PowerDNS recursor deployments do not age like wine

Posted by bert hubert Fri, 31 Mar 2006 09:22:00 GMT

In a break from tradition, I’ll start with the ‘life’ stuff. It has been very busy lately and I hope to relax some more. I’ve finished some non-PowerDNS work and should be under less pressure the coming weeks.

Tomorrow, Saturday, I’ll be a ‘VIP guest’ (wow) at the Dataman ISP Kart Competition. I hope and expect this to be fun. I’ve heard of a number of PowerDNS users that will be there, it should be good to meet them (once more) in real life!

Ok, PowerDNS. To start with a quote from one of my favorite movies, Pulp Fiction:

The thing is, Butch, right now you got ability. But painful as it may be, ability don’t last.

(…)

M.therf.ckers who thought their ass would age like wine. If you mean it turns to vinegar, it does. If you mean it gets better with age, it don’t.

A typical high-load PowerDNS recursor installation does not age like wine.

The past few days I’ve ploughed through the PowerDNS code and found many worthwhile micro-optimizations, totalling up to about a 20% performance increase, at the cost of some code obfuscation. See the PowerDNS timeline for details.

However, 20% is not what I am looking for. Dan Bernstein’s dnscache, part of DJBDNS is reportedly a lot faster on many loads than PowerDNS. It should be said that the actual user experience of PowerDNS is probably better though, as it is generally quicker to react to broken domains and broken queries.

It turns out that the footprint of a busy recursor is around 2 to 3 million cache entries. Internally, these entries are almost always stored in a tree, although I’m pondering moving back to a hashed list, as such a structure should excell at making lookups for things which aren’t there, which happens a lot in DNS.

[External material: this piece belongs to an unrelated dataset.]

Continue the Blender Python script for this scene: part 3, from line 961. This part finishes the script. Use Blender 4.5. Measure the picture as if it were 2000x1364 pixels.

Anyhow, currently things are in a red black tree, which will have around 2*log2(2500000) levels, which is in the order of 42. An average lookup can be expected to find its record 35 levels deep or so. I’m no computer science theorist, but these numbers aren’t very far off the mark.

A lookup in a full cache will then take 35 comparisons, one for every level we have to descend. Each DNS query takes at least two lookups, which makes 70 comparisons. A query for which we have no answer (yet) takes at least 6 lookups right now, for a stunning 210 comparisons.

If we look at these internal lookups, they look something like this:

1.0.0.127.in-addr.arpa CNAME
1.0.0.127.in-addr.arpa PTR
1.0.0.127.in-addr.arpa NS
0.0.127.in-addr.arpa NS
0.127.in-addr.arpa NS
127.in-addr.arpa NS
a.root-servers.net CNAME
a.root-servers.net A

etc. What we find is that the first three queries are very closely alike, and very likely all to return nothing from the cache.

So I’ve now implemented a tiny ‘cache cache’ that should help fold the initial three lookups into one, as well as the last two.

There is some further room for improvement, but measurements already show a large performance jump.

Back to the initial comments regaring wine and vinegar, why is that relevant? When the cache is small, PowerDNS doesn’t have to walk that many levels, what we’ve found is that any slowdowns start to happen after many hours.